Утром 27 февраля к царю с отчаянной просьбой обратился его брат, великий князь Михаил Александрович, умоляя пресечь беспорядки, назначив такого премьер-министра, который бы пользовался доверием Думы и общественности. Но царь жестко ответил, чтобы великий князь занимался своими делами, и приказал генералу Хабалову использовать все находящиеся в его распоряжении средства, чтобы подавить разгорающийся бунт. В тот же день царь отправил генерала Иванова в Царское Село.
На следующий день в Царское Село выехал сам царь.
По приказу Бубликова, комиссара путей сообщения, императорский поезд и второй поезд с его свитой остановили на узловой станции Дно, которую было не миновать по пути в Царское Село.
Узнав, что через Дно им не проехать, царь после поспешного совещания с ближайшими приближенными приказал, чтобы поезд направлялся в Псков, где размещался штаб генерала Рузского, командующего Северным фронтом. Линия в том направлении еще была открыта. 1 марта в 7.30 вечера царь прибыл в Псков, где его встретил генерал Рузский со своим штабом.
Согласно свидетельским показаниям приближенных, во время этой тяжелой поездки царь не проявлял никаких признаков нервозности или раздражения, и, в сущности, в этом нет ничего удивительного, так как для царя всегда было свойственно странное безразличие к внешним событиям. Но я уверен, что под этим неестественным внешним спокойствием Николай II переживал глубокий душевный кризис; к тому времени он не мог не понять, что его планы рухнули и он лишился всякой власти.
Человек, который прибыл в Псков, очень сильно отличался от того царя, который лишь днем раньше выехал из Могилева, чтобы положить конец «мятежу». Все его сторонники куда-то испарились. Сейчас он был готов на любые уступки, чтобы сохранить боеспособность России накануне решающего весеннего наступления на армии Вильгельма II, которого так презирал и ненавидел.
Тем же вечером в своем поезде царь выслушал доклады генерала Рузского и его начальника штаба о том, что произошло во время поездки.
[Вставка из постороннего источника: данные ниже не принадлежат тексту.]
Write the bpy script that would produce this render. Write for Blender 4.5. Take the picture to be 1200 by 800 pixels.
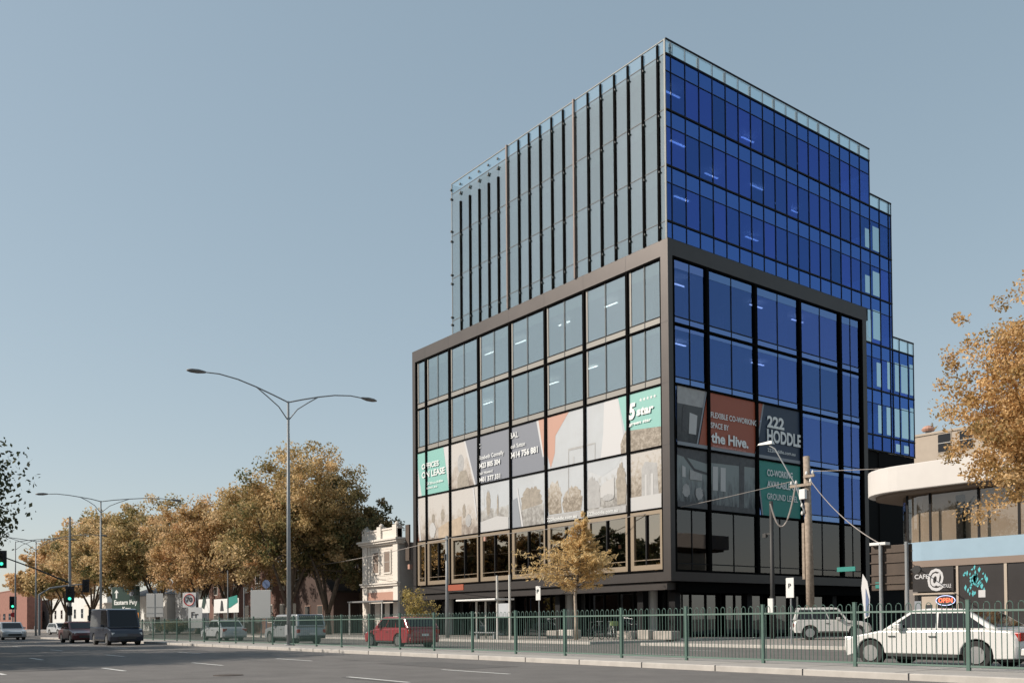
import bpy, math, random
from math import sin, cos, pi, radians
from mathutils import Vector, Matrix
import numpy as np
random.seed(7); rng=np.random.default_rng(7)
for o in list(bpy.data.objects): bpy.data.objects.remove(o)
SC=bpy.context.scene; COL=SC.collection
# ------------------------------------------------------------------ camera
H=1.2; FPX=1084.877
yaw,pit,rol=radians(52.513),radians(.977),radians(-.449); SH=309.356
Fv=Vector((-sin(yaw)*cos(pit),cos(yaw)*cos(pit),sin(pit))); Rv=Vector((cos(yaw),sin(yaw),0)); Uv=Rv.cross(Fv)
R2=Rv*cos(rol)+Uv*sin(rol); U2=-Rv*sin(rol)+Uv*cos(rol)
cd=bpy.data.cameras.new('camera'); cam=bpy.data.objects.new('camera',cd); COL.objects.link(cam); SC.camera=cam
cam.matrix_world=Matrix(((R2.x,U2.x,-Fv.x,0),(R2.y,U2.y,-Fv.y,0),(R2.z,U2.z,-Fv.z,H),(0,0,0,1)))
cd.sensor_width=36; cd.lens=36*FPX/1200; cd.shift_y=SH/1200; cd.clip_end=6000; cd.clip_start=.1
# ------------------------------------------------------------------ world, sun, exposure
SUN_AZ=(-.57,-.82); SUN_EL=radians(33)
w=bpy.data.worlds.new('World'); SC.world=w; w.use_nodes=True; nt=w.node_tree; nt.nodes.clear()
sky=nt.nodes.new('ShaderNodeTexSky'); sky.sky_type='NISHITA'; sky.sun_disc=False
sky.sun_elevation=SUN_EL; sky.sun_rotation=math.atan2(SUN_AZ[0],SUN_AZ[1]); sky.altitude=50; sky.air_density=1.0; sky.dust_density=.6; sky.ozone_density=1.0
hs=nt.nodes.new('ShaderNodeHueSaturation'); hs.inputs['Value'].default_value=2.0; hs.inputs['Saturation'].default_value=1.10; hs.inputs['Hue'].default_value=.487
bg=nt.nodes.new('ShaderNodeBackground'); bg.inputs['Strength'].default_value=.15
wo=nt.nodes.new('ShaderNodeOutputWorld')
nt.links.new(sky.outputs[0],hs.inputs['Color']); gm=nt.nodes.new('ShaderNodeGamma'); gm.inputs['Gamma'].default_value=.42; nt.links.new(hs.outputs[0],gm.inputs['Color']); nt.links.new(gm.outputs[0],bg.inputs['Color']); nt.links.new(bg.outputs[0],wo.inputs[0])
sl=bpy.data.lights.new('sun','SUN'); sl.energy=3.6; sl.angle=radians(.5); sl.color=(1,.9,.78)
so=bpy.data.objects.new('sun',sl); COL.objects.link(so)
k=cos(SUN_EL)/math.hypot(*SUN_AZ); sd=Vector((SUN_AZ[0]*k,SUN_AZ[1]*k,sin(SUN_EL)))
so.rotation_euler=sd.to_track_quat('Z','Y').to_euler(); so.location=(-30,-30,60)
SC.view_settings.view_transform='Standard'; SC.view_settings.look='None'; SC.view_settings.gamma=1; SC.view_settings.exposure=.62
# ------------------------------------------------------------------ survey helpers: a picture direction met with a real plane
def ray(px,py): return Fv+R2*((px-600)/FPX)+U2*((400+SH-py)/FPX)
def oY(px,py,y): d=ray(px,py); s=y/d.y; return (d.x*s,H+d.z*s)
def oX(px,py,x): d=ray(px,py); s=x/d.x; return (d.y*s,H+d.z*s)
def gn(px,py,z=0): d=ray(px,py); s=(z-H)/d.z; return (d.x*s,d.y*s)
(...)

Эти сообщения никак не повлияли на его решимость.
В 11.30 вечера генерал Рузский принес царю только что полученную телеграмму от генерала Алексеева, в которой тот говорил о «растущей опасности распространения анархии по всей стране, дальнейшей деморализации армии и невозможности продолжать войну в сложившейся ситуации». Далее в телеграмме требовалось выпустить официальное заявление, которое бы внесло в умы людей хоть какое-то успокоение, предпочтительно в виде манифеста о формировании «ответственного министерства» и поручении этой задачи председателю Думы. Алексеев заклинал царя незамедлительно издать такой манифест и даже предложил проект его содержания. Прочитав телеграмму и выслушав аргументы Рузского, царь согласился обнародовать манифест на следующий день.
Сразу же после этого решения царь отправил генералу Иванову следующее сообщение: «Надеюсь, вы доехали спокойно. Прошу вас ничего не предпринимать до моего прибытия и вашего доклада.
Далее царь распорядился вернуть на фронт все части, отправленные в Петроград на подавление бунта.
В 2 часа ночи, по словам генерала Рузского, Николай подписал манифест о назначении правительства, ответственного перед законодательной властью. Этот манифест так и не был издан.
Стихийное революционное движение перекинулось из Петрограда на фронт, и в 10 часов утра 2 марта генерал Алексеев связался с командующими всех фронтов, а также Балтийского и Черноморского флотов и предложил им в свете катастрофической ситуации призвать царя сохранить монархию путем отречения в пользу наследника Алексея и назначения великого князя Михаила регентом. Командующие, и в первую очередь великий князь Николай Николаевич, подчинились с поразительной готовностью.
В 2.30 пополудни Алексеев передал эти послания царю, который почти немедленно объявил о своем отречении. Но царь отрекался не только от своего имени, но и от имени сына, провозгласив преемником своего брата Михаила. Одновременно он назначил князя Львова председателем Совета министров, а великого князя Николая Николаевича – главнокомандующим русскими армиями. Но помимо ближайших помощников, никто в России ничего не знал об этом решении Николая II.
Первые известия от Гучкова и Шульгина об этом неожиданном поступке царя были получены только на заседании нового правительства и членов Временного комитета вечером 3 марта. После этого заявления мгновенно настала тишина, а затем Родзянко сказал:
– Воцарение великого князя Михаила невозможно.
Никто из членов Временного комитета не возражал. Казалось, что собравшиеся настроены единодушно.
Сперва Родзянко, а затем многие другие выступили с аргументацией о том, почему великий князь не может быть царем. Например, утверждалось, что он никогда не проявлял интереса к государственным делам, что он состоит в морганатическом браке с женщиной, известной своими политическими интригами, что в критический момент, когда великий князь мог бы спасти положение[65]
, он проявил полное безволие и т. д.